Henry Kyle Frese, 31, of Philadelphia, held a top-secret clearance when he worked at the Defense Intelligence Agency. He pleaded guilty Thursday in U.S. District Court in Alexandria to illegally transmitting national defense information.

Prosecutors say Frese leaked classified details about foreign nations' weapon systems in 2018 and 2019.

The court papers do not explicitly identify the journalists who received the information, but details in the papers make it clear that the recipients were Amanda Macias of CNBC and Courtney Kube of NBC News.

Macias wrote multiple articles in 2018 about China’s missile systems.

The Justice Department said Frese’s prosecution is one of six that have been filed in the last three years as part of a crackdown on leaks of classified information.

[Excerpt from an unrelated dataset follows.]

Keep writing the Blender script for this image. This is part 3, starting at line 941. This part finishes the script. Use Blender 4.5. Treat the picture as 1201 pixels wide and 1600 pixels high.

Frese declined comment after Thursday's hearing. He faces up to 10 years in prison when he is sentenced in June.

Court documents indicate that between March 2018 and October 2019, when Frese was arrested at his office, he participated in at least 630 phone calls with Macias and 34 calls with Kube.

Frese admitted as part of the plea agreement that he agreed to help Kube and provide her with classified information because he believed it would help Macias progress professionally.

A statement of facts filed Thursday with Frese’s plea agreement indicates he also transmitted classified information to an employee of an overseas counterterrorism consulting group.

Court documents indicate that several factors allowed investigators to develop Frese as a suspect in their leak investigation. To begin with, Frese and Macias lived together at the same address for much of 2018. In addition, only 26 people had accessed all five of the intelligence reports that were referenced in the articles, according to audit logs. Frese was one of them.

Frese also admitted that he searched multiple times for classified information that was outside his areas of responsibility based on requests from Macias and Kube.

Under the Espionage Act, which was used to prosecute Frese, prosecutors also can potentially charge the recipients of the leak as well as the person who transmits it. But U.S. Attorney for the Eastern District of Virginia G. Zachary Terwilliger, whose office prosecuted the case, said in October when Frese was arrested that authorities are “focused on the leaker, not the journalist.”